JUST BEFORE the Rashtriya Swayamsevak Sangh’s links with Nathuram Godse could become an issue in the first Indian general election, the US researcher JA Curran wrote an account of the organisation that de-hyphenated it from the assassin of Mohandas Karamchand Gandhi. In his 1951 book, Militant Hinduism in Indian Politics: A Study of the RSS, Curran described the rise of the organisation. He proclaimed that Godse had stayed in the RSS only for a brief period, during the early 1930s, and had left it more than a decade before he killed Gandhi, on 30 January 1948. On the whole, the book succeeded in depicting Godse in exactly the manner the Sangh desired.
The RSS sarsanghchalak—supreme leader—MS Golwalkar and his associates provided unusual access to Curran as he researched in India, between 1949 and 1951, a privilege the Sangh hardly ever extended to other researchers. “The gratitude the author owes to RSS members for their assistance in his research cannot be exaggerated,” Curran noted in the preface of his book. From Golwalkar to the organisation’s newest recruits, everyone constantly gave him opportunities to “ask numerous questions about plans and activities, as well as observe the Sangh’s operation.” His account was based on a year and a half of “frequent association” with the organisation.
At the time of its publication, the book seemed to be an authentic study of the RSS and its author a serious researcher.
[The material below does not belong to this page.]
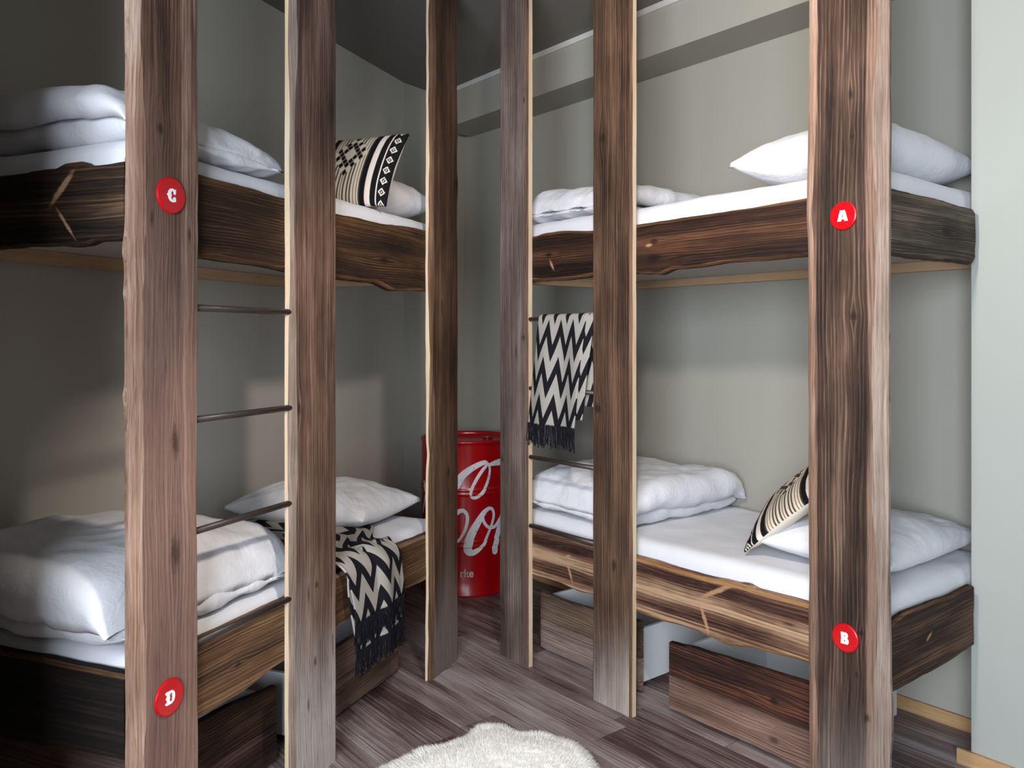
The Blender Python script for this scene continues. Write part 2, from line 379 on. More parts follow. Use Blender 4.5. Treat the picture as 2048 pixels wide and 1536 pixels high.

No one seemed to suspect that Curran was working at the behest of the US Central Intelligence Agency. Nor could anyone outside the RSS realise that his work quietly laid down the foundation for some crucial myths that would help the Hindutva outfit cover its tracks.
The silence was interrupted, fifteen years later, when another CIA operative, John D Smith, defected to the Soviet Union after working in the US embassy in India during the 1950s and early 1960s. On 25 October 1967, the Times of India reported that Smith told the Soviet newspaper Literaturnaya Gazeta that he had been recruited by the CIA. Curran’s name figured as an important CIA man in India. Smith asserted that his wife, Mary, herself a CIA agent, worked directly under Curran. Smith’s revelations were reproduced by the Communist Party of India, two months later, in the form of a booklet titled “I was a CIA Agent in India.” According to a secret CIA memo, dated 2 January 1968, the agency had been advised that “there is nothing in this booklet which did not appear in the original Soviet articles or on the Soviet radio.”